NASA Announces ARM Candidate Asteroids, Study Contracts

NASA Announces ARM Candidate Asteroids, Study Contracts

NASA has found six valid candidates so far in its ongoing hunt to find an asteroid to use for its Asteroid Redirect Mission (ARM) agency officials announced on Thursday.  They also announced the award of 18 system concept study contracts valued at a total of $4.9 million.

The progress update comes roughly one year after the Obama Administration announced plans for ARM, a modification of President Obama’s 2010 directive to send humans to an asteroid by 2025 as the next step in human space exploration.  Instead of sending astronauts to an asteroid, the ARM concept would bring the asteroid to the astronauts.

NASA divides ARM into three phases:  identifying an appropriate asteroid; using a robotic spacecraft to capture the asteroid and nudge it into orbit around the Moon; and sending astronauts aboard an Orion spacecraft to collect and bring back samples of the asteroid.

“We don’t plan to, nor do we want to, stop looking for targets,” said Michele Gates, ARM program director, at Thursday’s press conference that featured panelists in Washington and others from around the globe joining in virtually.  “We actually wouldn’t need to make a final selection of a target until one year before launch.”

Under current plans, the ARM robotic spacecraft is scheduled for launch in 2019. Two mission concepts are being considered.  “Option A” would capture an entire asteroid less than 32 feet (10 meters) in diameter whereas “Option B” would collect a boulder less than 32 feet in diameter off of a large asteroid.  The agency will choose which option to move forward with likely in mid-December, Gates said.

More than 11,000 near-Earth objects have been discovered and approximately 100 are being found monthly, said Paul Chodas, program scientist at NASA’s Near Earth Object Program. “Discovery is not enough,” he added. “We also have to consider characterization—that is learning about the physical properties of the asteroids.”

The asteroid candidates are being categorized as “potential” or “valid”.  Potentials are “the ones that look good roughly and have roughly the right size,” Chodas said, whereas valids are those for which detailed information such as mass and boulders on the surface already have been derived and are “within the capability of the asteroid retrieval vehicle to bring back.”

The list so far is nine potentials for Option A, three of which are valids; and thousands of potentials, but only three valids, for Option B, Chodas said.

The panelists focused on asteroid 2011 MD, a valid candidate for Option A.  “What you need to have is the kind of asteroid orbit that is very similar to Earth’s orbit and 2011 MD is one of those type of asteroids,” said David Tholen, astronomer at the University of Hawaii.

Infrared data from NASA’s Spitzer Space Telescope reveal it is approximately 20 feet (6 meters) in diameter “perhaps resembling … a rubble pile” with a “remarkably low density” according to a NASA press release.  

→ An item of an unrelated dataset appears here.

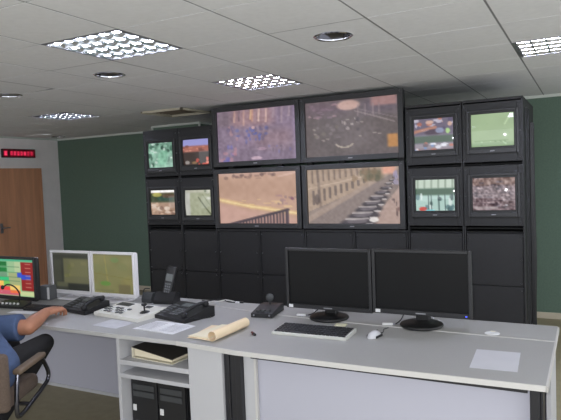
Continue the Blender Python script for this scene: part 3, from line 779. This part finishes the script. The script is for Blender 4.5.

The asteroid could fit in a home garage or might actually float in a swimming pool, Michael Mommert, a post-doctoral researcher at Northern Arizona University, said at the press conference.

“This is pretty unexpected because traditionally people thought that small asteroids like 2011 MD are just single pieces of rock or single boulders floating in space,” Mommert continued.  The findings from Spitzer were published Thursday in the Astrophysical Journal Letters.

The opportunity to capture 2011 MD would be in 2024, but more observations are needed to find out what the asteroid really looks like. Other candidates include asteroid 2008 HU4, which will pass close enough to Earth in 2016 for better observations of its size, shape and rotation rate, and Bennu, which will get close up shots by NASA’s Origins-Spectral Interpretation-Resource Identification-Security-Regolith Explorer (OSIRIS-REx) mission in 2018. OSIRIS-REx is a robotic asteroid sample return mission.

At Thursday’s press conference the agency also announced 18 winners of contracts for system concept studies to further refine ARM. Approximately $4.9 million total will be awarded to fund the six-month studies, which will begin in July.  The awards are in five areas:  asteroid capture system, rendezvous sensors, adapting commercial spacecraft for the Asteroid Redirect Vehicle, partnerships for secondary payloads, and potential partnerships to enhance U.S. exploration activities in cis-lunar space in conjunction with the crewed mission.

NASA describes ARM as part of a pathway toward attaining the goal of eventually sending humans to Mars in the 2030s.   The mission is very controversial and has won little support outside of the Obama Administration.  The recently released National Research Council (NRC) report on the future of human space exploration was the latest to cast doubt on its utility as a step toward human exploration of Mars.  The House Science, Space, and Technology Committee will hold a hearing on the NRC study on Wednesday (June 25).

Thursday’s press conference kicked off a two-day public virtual workshop series that celebrated the one-year anniversary of the White House’s Asteroid Grand Challenge to engage the public in the ARM effort.